• **Instructions to follow**: Give the data below again exactly as it stands. Omit the pictures.

◆ ◆ ◆ ◆ ◆

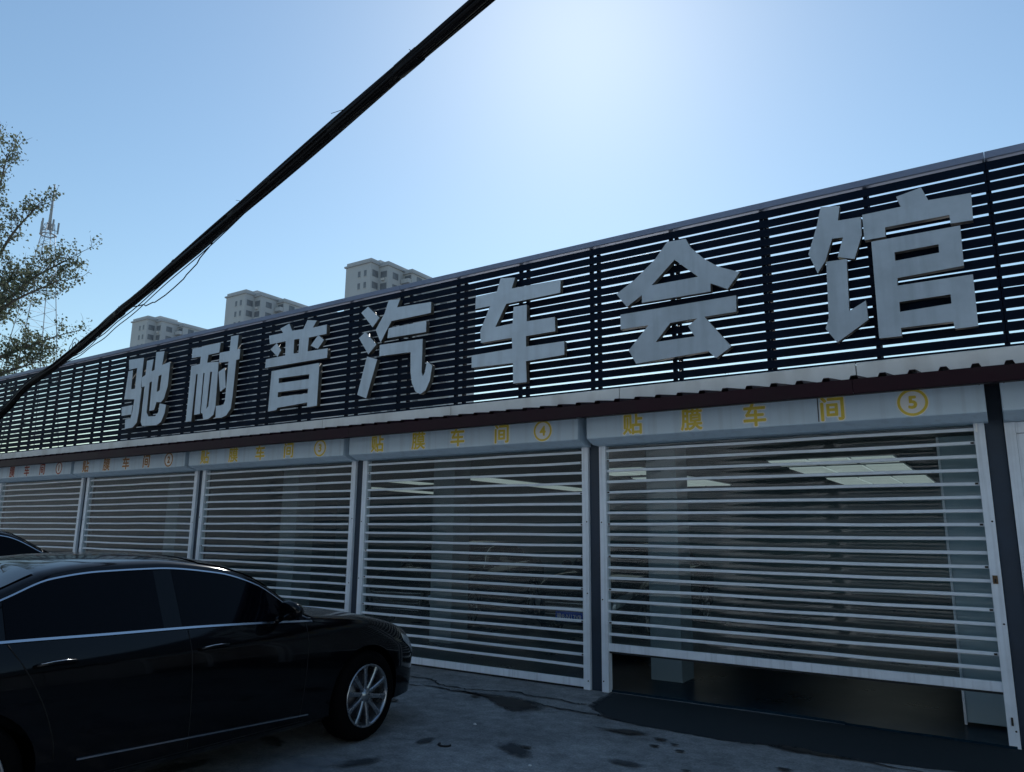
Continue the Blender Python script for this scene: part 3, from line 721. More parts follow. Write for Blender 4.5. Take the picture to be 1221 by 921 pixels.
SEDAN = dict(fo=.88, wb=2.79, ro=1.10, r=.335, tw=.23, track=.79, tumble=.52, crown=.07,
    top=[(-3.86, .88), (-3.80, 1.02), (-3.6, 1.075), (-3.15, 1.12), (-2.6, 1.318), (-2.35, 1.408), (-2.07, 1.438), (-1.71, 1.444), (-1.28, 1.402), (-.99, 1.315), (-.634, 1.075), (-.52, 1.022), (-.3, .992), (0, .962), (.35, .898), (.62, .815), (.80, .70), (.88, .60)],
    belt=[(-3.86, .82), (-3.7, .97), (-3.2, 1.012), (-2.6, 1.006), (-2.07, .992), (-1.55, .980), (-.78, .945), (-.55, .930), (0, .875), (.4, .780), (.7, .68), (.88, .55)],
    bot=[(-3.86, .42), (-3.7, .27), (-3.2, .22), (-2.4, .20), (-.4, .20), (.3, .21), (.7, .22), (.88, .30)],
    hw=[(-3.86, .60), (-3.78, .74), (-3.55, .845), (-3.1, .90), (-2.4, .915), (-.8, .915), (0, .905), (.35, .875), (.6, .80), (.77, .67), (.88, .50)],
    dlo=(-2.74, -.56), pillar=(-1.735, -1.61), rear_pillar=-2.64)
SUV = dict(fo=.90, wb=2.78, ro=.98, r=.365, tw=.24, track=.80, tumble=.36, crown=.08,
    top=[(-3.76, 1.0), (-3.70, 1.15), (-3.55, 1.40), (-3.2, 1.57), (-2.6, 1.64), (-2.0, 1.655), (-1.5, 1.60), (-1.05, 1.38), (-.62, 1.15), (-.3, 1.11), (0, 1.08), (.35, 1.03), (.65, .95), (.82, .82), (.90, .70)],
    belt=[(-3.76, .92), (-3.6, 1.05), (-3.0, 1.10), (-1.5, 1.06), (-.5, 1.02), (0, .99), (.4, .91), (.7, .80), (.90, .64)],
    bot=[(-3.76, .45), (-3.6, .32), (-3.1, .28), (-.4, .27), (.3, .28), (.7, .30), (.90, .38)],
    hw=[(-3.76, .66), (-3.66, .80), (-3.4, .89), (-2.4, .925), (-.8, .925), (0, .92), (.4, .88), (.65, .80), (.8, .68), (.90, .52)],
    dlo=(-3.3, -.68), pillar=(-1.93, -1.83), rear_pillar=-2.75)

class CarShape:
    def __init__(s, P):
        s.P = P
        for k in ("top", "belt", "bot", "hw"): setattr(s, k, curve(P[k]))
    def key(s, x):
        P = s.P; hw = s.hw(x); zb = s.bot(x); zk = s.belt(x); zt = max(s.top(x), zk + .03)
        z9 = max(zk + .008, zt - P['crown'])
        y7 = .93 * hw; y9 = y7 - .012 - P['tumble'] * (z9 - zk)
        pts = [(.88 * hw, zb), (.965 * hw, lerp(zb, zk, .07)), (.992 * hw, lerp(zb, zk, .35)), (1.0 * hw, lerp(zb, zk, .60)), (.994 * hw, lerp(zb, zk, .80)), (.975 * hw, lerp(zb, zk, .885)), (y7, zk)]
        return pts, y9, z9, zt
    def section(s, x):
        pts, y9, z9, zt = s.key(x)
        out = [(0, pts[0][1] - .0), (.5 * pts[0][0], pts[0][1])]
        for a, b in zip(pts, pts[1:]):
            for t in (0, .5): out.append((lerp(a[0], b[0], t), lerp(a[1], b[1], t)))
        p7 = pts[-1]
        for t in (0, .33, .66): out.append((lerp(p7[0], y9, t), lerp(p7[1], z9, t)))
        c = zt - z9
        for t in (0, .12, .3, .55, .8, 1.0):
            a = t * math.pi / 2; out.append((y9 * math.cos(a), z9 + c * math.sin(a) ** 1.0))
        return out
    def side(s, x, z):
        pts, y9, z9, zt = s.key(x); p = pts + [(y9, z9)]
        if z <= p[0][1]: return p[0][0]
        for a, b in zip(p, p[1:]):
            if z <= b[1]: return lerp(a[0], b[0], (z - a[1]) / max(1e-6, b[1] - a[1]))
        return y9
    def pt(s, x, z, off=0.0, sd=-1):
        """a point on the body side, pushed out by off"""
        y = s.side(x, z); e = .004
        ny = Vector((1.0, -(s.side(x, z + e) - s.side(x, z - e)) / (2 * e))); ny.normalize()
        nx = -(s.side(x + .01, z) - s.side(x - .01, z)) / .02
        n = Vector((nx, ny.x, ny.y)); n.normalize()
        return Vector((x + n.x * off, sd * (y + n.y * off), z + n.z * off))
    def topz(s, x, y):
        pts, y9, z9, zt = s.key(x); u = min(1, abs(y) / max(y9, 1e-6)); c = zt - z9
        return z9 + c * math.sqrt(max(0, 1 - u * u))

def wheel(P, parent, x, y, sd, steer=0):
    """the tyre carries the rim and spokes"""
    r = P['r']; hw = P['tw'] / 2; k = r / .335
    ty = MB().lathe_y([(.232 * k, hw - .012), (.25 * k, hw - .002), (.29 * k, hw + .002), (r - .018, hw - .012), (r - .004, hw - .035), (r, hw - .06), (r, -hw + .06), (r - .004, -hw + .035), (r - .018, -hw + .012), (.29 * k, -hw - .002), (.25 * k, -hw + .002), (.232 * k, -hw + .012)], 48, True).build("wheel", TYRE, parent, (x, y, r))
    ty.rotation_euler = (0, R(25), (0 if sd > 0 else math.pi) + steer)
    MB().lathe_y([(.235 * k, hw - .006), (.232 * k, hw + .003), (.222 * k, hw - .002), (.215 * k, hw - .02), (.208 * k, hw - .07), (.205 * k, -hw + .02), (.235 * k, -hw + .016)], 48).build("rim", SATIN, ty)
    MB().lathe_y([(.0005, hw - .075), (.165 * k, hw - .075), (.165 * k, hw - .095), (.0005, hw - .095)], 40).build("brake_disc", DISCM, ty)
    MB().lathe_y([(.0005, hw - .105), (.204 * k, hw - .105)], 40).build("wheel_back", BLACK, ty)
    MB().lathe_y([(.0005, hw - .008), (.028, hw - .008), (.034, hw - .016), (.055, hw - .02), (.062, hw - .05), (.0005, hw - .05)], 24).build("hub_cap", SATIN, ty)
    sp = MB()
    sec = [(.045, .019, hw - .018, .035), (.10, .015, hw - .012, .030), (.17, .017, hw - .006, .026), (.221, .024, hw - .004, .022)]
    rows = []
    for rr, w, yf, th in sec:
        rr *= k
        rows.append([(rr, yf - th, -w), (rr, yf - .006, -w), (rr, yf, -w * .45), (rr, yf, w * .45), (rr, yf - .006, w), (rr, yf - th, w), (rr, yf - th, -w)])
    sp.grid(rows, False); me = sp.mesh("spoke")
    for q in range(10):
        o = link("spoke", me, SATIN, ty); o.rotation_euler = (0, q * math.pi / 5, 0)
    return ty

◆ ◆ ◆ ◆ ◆

• **Reply**:
Continue the Blender Python script for this scene: part 3, from line 721. More parts follow. Write for Blender 4.5. Take the picture to be 1221 by 921 pixels.
SEDAN = dict(fo=.88, wb=2.79, ro=1.10, r=.335, tw=.23, track=.79, tumble=.52, crown=.07,
    top=[(-3.86, .88), (-3.80, 1.02), (-3.6, 1.075), (-3.15, 1.12), (-2.6, 1.318), (-2.35, 1.408), (-2.07, 1.438), (-1.71, 1.444), (-1.28, 1.402), (-.99, 1.315), (-.634, 1.075), (-.52, 1.022), (-.3, .992), (0, .962), (.35, .898), (.62, .815), (.80, .70), (.88, .60)],
    belt=[(-3.86, .82), (-3.7, .97), (-3.2, 1.012), (-2.6, 1.006), (-2.07, .992), (-1.55, .980), (-.78, .945), (-.55, .930), (0, .875), (.4, .780), (.7, .68), (.88, .55)],
    bot=[(-3.86, .42), (-3.7, .27), (-3.2, .22), (-2.4, .20), (-.4, .20), (.3, .21), (.7, .22), (.88, .30)],
    hw=[(-3.86, .60), (-3.78, .74), (-3.55, .845), (-3.1, .90), (-2.4, .915), (-.8, .915), (0, .905), (.35, .875), (.6, .80), (.77, .67), (.88, .50)],
    dlo=(-2.74, -.56), pillar=(-1.735, -1.61), rear_pillar=-2.64)
SUV = dict(fo=.90, wb=2.78, ro=.98, r=.365, tw=.24, track=.80, tumble=.36, crown=.08,
    top=[(-3.76, 1.0), (-3.70, 1.15), (-3.55, 1.40), (-3.2, 1.57), (-2.6, 1.64), (-2.0, 1.655), (-1.5, 1.60), (-1.05, 1.38), (-.62, 1.15), (-.3, 1.11), (0, 1.08), (.35, 1.03), (.65, .95), (.82, .82), (.90, .70)],
    belt=[(-3.76, .92), (-3.6, 1.05), (-3.0, 1.10), (-1.5, 1.06), (-.5, 1.02), (0, .99), (.4, .91), (.7, .80), (.90, .64)],
    bot=[(-3.76, .45), (-3.6, .32), (-3.1, .28), (-.4, .27), (.3, .28), (.7, .30), (.90, .38)],
    hw=[(-3.76, .66), (-3.66, .80), (-3.4, .89), (-2.4, .925), (-.8, .925), (0, .92), (.4, .88), (.65, .80), (.8, .68), (.90, .52)],
    dlo=(-3.3, -.68), pillar=(-1.93, -1.83), rear_pillar=-2.75)

class CarShape:
    def __init__(s, P):
        s.P = P
        for k in ("top", "belt", "bot", "hw"): setattr(s, k, curve(P[k]))
    def key(s, x):
        P = s.P; hw = s.hw(x); zb = s.bot(x); zk = s.belt(x); zt = max(s.top(x), zk + .03)
        z9 = max(zk + .008, zt - P['crown'])
        y7 = .93 * hw; y9 = y7 - .012 - P['tumble'] * (z9 - zk)
        pts = [(.88 * hw, zb), (.965 * hw, lerp(zb, zk, .07)), (.992 * hw, lerp(zb, zk, .35)), (1.0 * hw, lerp(zb, zk, .60)), (.994 * hw, lerp(zb, zk, .80)), (.975 * hw, lerp(zb, zk, .885)), (y7, zk)]
        return pts, y9, z9, zt
    def section(s, x):
        pts, y9, z9, zt = s.key(x)
        out = [(0, pts[0][1] - .0), (.5 * pts[0][0], pts[0][1])]
        for a, b in zip(pts, pts[1:]):
            for t in (0, .5): out.append((lerp(a[0], b[0], t), lerp(a[1], b[1], t)))
        p7 = pts[-1]
        for t in (0, .33, .66): out.append((lerp(p7[0], y9, t), lerp(p7[1], z9, t)))
        c = zt - z9
        for t in (0, .12, .3, .55, .8, 1.0):
            a = t * math.pi / 2; out.append((y9 * math.cos(a), z9 + c * math.sin(a) ** 1.0))
        return out
    def side(s, x, z):
        pts, y9, z9, zt = s.key(x); p = pts + [(y9, z9)]
        if z <= p[0][1]: return p[0][0]
        for a, b in zip(p, p[1:]):
            if z <= b[1]: return lerp(a[0], b[0], (z - a[1]) / max(1e-6, b[1] - a[1]))
        return y9
    def pt(s, x, z, off=0.0, sd=-1):
        """a point on the body side, pushed out by off"""
        y = s.side(x, z); e = .004
        ny = Vector((1.0, -(s.side(x, z + e) - s.side(x, z - e)) / (2 * e))); ny.normalize()
        nx = -(s.side(x + .01, z) - s.side(x - .01, z)) / .02
        n = Vector((nx, ny.x, ny.y)); n.normalize()
        return Vector((x + n.x * off, sd * (y + n.y * off), z + n.z * off))
    def topz(s, x, y):
        pts, y9, z9, zt = s.key(x); u = min(1, abs(y) / max(y9, 1e-6)); c = zt - z9
        return z9 + c * math.sqrt(max(0, 1 - u * u))

def wheel(P, parent, x, y, sd, steer=0):
    """the tyre carries the rim and spokes"""
    r = P['r']; hw = P['tw'] / 2; k = r / .335
    ty = MB().lathe_y([(.232 * k, hw - .012), (.25 * k, hw - .002), (.29 * k, hw + .002), (r - .018, hw - .012), (r - .004, hw - .035), (r, hw - .06), (r, -hw + .06), (r - .004, -hw + .035), (r - .018, -hw + .012), (.29 * k, -hw - .002), (.25 * k, -hw + .002), (.232 * k, -hw + .012)], 48, True).build("wheel", TYRE, parent, (x, y, r))
    ty.rotation_euler = (0, R(25), (0 if sd > 0 else math.pi) + steer)
    MB().lathe_y([(.235 * k, hw - .006), (.232 * k, hw + .003), (.222 * k, hw - .002), (.215 * k, hw - .02), (.208 * k, hw - .07), (.205 * k, -hw + .02), (.235 * k, -hw + .016)], 48).build("rim", SATIN, ty)
    MB().lathe_y([(.0005, hw - .075), (.165 * k, hw - .075), (.165 * k, hw - .095), (.0005, hw - .095)], 40).build("brake_disc", DISCM, ty)
    MB().lathe_y([(.0005, hw - .105), (.204 * k, hw - .105)], 40).build("wheel_back", BLACK, ty)
    MB().lathe_y([(.0005, hw - .008), (.028, hw - .008), (.034, hw - .016), (.055, hw - .02), (.062, hw - .05), (.0005, hw - .05)], 24).build("hub_cap", SATIN, ty)
    sp = MB()
    sec = [(.045, .019, hw - .018, .035), (.10, .015, hw - .012, .030), (.17, .017, hw - .006, .026), (.221, .024, hw - .004, .022)]
    rows = []
    for rr, w, yf, th in sec:
        rr *= k
        rows.append([(rr, yf - th, -w), (rr, yf - .006, -w), (rr, yf, -w * .45), (rr, yf, w * .45), (rr, yf - .006, w), (rr, yf - th, w), (rr, yf - th, -w)])
    sp.grid(rows, False); me = sp.mesh("spoke")
    for q in range(10):
        o = link("spoke", me, SATIN, ty); o.rotation_euler = (0, q * math.pi / 5, 0)
    return ty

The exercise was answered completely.